Saturday, 3 September 2011

Hell Hole

After we bought our new house, we found a trap door in the closet of the spare bedroom.
The Entrance to the Hole
What was down there?
Is that a chair?
Turns out we have a crawl space under then entire front of the house. A crawl space with an uneven dirt floor. Full of the previous owner's junk.

So today, I got to spend 3 hours in hell hauling her junk out of there. Like most caves, it was basically 100% humidity, and a chilly 60° F. Being a safety conscious caver, I was wearing long pants, a long sleeve shirt, steel toed boots, leather gloves, a headlamp, and eye protection. My goggles were continuously fogging. I started off wearing a dust mask but it made the fogging worse.

What was down there? A pile of crap.

Boxes, plus...
...old building material, plus... 
...more boxes plus... 
It included:

  • tons of leftover hardwood flooring and wood siding
  • about 50' of various sizes of plastic piping up to 6" in diameter
  • old toys
  • floor tile and wall tile that matches nothing in the house
  • a typewriter, probably 30 years old
  • the box for an old Mac computer, and knowing Macs the way I do, it was at least 15 years old
  • a lot of mouldy cardboard boxes
  • piles of leftover construction material, including a disintegrating box of 12" bolts, a seized 20 lb bag of portland cement, and literally a pile of nails
  • an old film editing machine
  • a slide projector and a set of photographic lights with an English 220V plug
  • a toaster with an English 220V plug
  • a bunch of old military junk, such as a canteen, a web belt and a canvas bag
  • tent poles and stakes
  • 3 spindles for our stair rail, still wrapped in plastic (which appear to be the only things we will keep)
...and the list goes on. All the cardboard was damp and disintegrating, and some of it was moldy. Most of the wood was warped and wet. Here's all the junk piled up for the guys to come and pick it up.
The pile of wood, plus... 
...pipes and boxes.
You gotta wonder, how all this junk got down there, why it was all put there in the first place -- and more importantly, why the previous owner didn't get rid of it as part of her move. It's like the tent and two skateboards we found in the garage. Too lazy to take them down, I suppose.

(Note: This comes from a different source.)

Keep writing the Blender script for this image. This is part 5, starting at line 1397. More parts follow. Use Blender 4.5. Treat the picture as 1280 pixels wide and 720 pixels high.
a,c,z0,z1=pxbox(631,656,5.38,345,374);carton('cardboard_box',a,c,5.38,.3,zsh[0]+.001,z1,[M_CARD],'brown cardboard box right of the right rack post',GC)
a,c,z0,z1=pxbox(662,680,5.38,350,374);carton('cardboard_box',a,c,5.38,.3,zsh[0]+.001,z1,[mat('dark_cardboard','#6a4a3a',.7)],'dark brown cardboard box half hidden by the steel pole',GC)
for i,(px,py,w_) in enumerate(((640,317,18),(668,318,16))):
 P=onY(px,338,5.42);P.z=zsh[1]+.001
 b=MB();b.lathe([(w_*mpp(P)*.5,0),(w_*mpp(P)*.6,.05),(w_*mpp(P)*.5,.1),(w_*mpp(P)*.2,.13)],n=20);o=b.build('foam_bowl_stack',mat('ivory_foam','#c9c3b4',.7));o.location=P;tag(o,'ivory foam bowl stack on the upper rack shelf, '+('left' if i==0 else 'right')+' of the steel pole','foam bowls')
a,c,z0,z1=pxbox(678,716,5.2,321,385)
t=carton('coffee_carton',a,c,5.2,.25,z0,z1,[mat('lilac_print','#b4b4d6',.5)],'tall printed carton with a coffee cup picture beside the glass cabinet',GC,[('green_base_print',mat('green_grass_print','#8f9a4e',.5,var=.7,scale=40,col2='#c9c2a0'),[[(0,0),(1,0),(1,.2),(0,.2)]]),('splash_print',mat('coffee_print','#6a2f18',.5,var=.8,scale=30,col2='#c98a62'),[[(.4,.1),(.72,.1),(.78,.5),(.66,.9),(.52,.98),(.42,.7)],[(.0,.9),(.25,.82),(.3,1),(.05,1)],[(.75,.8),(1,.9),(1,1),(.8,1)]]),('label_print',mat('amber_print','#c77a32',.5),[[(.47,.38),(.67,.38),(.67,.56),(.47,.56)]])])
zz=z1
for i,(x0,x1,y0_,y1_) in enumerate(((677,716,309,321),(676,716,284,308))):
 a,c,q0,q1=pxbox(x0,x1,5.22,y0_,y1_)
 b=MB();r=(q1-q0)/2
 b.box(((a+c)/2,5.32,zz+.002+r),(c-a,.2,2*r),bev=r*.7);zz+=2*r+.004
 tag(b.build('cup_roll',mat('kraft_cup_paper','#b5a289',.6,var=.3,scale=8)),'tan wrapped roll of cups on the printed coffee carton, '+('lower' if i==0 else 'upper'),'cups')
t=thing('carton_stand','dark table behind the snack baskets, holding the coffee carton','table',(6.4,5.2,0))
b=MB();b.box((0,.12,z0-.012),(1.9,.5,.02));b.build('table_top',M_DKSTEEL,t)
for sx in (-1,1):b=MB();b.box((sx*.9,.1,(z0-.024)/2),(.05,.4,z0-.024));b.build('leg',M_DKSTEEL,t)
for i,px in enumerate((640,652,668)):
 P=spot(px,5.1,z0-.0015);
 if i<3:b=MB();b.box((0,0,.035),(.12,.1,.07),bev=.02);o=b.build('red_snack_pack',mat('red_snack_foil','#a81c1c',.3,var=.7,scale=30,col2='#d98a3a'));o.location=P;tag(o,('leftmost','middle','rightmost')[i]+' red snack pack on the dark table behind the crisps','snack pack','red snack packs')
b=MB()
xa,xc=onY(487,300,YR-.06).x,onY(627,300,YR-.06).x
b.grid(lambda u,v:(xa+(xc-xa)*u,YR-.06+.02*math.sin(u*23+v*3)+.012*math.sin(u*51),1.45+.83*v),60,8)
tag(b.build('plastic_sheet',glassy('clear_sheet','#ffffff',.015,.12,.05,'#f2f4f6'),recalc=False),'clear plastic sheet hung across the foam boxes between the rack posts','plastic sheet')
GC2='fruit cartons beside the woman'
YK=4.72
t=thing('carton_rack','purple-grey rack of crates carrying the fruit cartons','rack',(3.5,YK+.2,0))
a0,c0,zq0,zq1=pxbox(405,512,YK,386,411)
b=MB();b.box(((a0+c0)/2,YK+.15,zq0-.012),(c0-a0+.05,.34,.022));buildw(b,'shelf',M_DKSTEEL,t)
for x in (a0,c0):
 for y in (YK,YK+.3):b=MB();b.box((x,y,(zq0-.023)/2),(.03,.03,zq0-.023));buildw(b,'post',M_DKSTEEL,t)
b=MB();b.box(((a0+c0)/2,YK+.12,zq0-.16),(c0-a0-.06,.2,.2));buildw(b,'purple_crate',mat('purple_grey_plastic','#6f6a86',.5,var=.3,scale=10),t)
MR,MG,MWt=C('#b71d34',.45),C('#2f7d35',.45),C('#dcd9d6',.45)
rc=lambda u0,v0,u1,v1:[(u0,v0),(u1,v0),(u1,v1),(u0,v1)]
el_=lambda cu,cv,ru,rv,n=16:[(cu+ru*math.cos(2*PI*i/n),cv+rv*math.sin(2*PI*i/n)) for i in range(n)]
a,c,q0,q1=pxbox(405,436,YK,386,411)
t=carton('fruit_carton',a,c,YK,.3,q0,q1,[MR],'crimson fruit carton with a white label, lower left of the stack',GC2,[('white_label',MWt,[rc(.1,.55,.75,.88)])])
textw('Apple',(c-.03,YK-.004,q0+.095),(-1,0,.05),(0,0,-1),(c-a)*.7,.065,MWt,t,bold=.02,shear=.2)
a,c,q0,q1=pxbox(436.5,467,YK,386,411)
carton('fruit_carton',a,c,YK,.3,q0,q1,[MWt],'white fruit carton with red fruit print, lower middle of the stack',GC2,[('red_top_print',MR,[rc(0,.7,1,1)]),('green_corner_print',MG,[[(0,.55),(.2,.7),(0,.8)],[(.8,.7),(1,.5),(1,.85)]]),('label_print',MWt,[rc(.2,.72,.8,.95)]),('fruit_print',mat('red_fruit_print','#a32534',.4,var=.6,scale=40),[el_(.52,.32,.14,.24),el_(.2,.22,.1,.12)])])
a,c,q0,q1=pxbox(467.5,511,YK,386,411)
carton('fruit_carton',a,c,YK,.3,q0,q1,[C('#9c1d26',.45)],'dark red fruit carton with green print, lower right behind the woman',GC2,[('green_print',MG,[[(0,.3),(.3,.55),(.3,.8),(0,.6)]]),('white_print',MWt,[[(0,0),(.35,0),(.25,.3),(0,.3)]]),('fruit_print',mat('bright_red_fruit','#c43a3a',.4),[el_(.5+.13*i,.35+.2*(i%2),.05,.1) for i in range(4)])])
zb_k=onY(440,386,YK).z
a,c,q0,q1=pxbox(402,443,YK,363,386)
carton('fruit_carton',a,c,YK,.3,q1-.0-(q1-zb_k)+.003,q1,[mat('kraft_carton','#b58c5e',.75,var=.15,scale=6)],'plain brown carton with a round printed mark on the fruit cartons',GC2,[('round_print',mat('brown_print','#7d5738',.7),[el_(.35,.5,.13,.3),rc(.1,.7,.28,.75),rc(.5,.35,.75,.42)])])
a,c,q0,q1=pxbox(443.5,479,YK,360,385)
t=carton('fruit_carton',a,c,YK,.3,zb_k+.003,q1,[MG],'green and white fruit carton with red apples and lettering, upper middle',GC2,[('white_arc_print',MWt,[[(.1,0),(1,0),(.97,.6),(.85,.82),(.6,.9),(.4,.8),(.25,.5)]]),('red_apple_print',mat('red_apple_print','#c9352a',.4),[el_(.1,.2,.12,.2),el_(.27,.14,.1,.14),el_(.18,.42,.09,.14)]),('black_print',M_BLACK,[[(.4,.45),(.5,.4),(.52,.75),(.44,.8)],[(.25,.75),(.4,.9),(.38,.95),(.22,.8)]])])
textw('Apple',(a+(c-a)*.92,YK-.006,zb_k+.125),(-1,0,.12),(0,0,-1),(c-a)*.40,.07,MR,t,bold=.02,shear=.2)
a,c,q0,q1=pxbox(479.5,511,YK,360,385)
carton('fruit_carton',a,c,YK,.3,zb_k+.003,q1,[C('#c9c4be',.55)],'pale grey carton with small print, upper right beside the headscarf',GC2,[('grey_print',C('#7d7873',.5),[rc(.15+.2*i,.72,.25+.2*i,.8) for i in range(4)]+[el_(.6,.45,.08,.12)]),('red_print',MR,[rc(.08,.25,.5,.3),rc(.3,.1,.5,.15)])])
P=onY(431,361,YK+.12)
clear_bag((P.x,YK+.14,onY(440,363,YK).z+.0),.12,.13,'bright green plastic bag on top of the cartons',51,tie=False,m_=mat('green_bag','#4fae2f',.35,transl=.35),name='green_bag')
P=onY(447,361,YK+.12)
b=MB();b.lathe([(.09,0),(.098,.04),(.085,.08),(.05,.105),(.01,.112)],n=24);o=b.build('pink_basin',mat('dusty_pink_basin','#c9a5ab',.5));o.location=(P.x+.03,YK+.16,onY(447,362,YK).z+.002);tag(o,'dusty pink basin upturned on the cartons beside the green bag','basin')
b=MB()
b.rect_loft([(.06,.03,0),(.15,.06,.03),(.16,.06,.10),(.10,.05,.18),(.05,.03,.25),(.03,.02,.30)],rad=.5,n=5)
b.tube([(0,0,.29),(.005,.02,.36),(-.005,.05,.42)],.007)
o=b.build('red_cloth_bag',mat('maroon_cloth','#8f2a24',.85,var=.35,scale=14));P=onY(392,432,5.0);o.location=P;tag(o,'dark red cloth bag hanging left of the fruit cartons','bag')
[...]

Kinda like the way she neglected to mention the dishwasher leaks, as does the basement (but only when it rains and the eavestroughs aren't put in EXACTLY the right place).

Ah, the joys of buying houses.


Edwin said...

Nice surprise! Notn how you would want to spend your weekend is it?

That wouldn't go down well with me. Nore would it be tolerated by authorities in Holland, anything you can / are going to do about it?

RyderDA said...

There's nothing I know we can do about loads of crap left behind, other than pay to have the stuff hauled to the dump. In addition, new homes come with warranties for things like leaking basements; there's no such thing for previously owned homes.

On possession, you do a walk through to note things that aren't in the state they're supposed to be (like a hole in the wall that was made after you bought the place). But we never looked in the crawl space, before or after the purchase. The crap left in the garage we might have been able to argue, but there was so little of it that it's not worth it.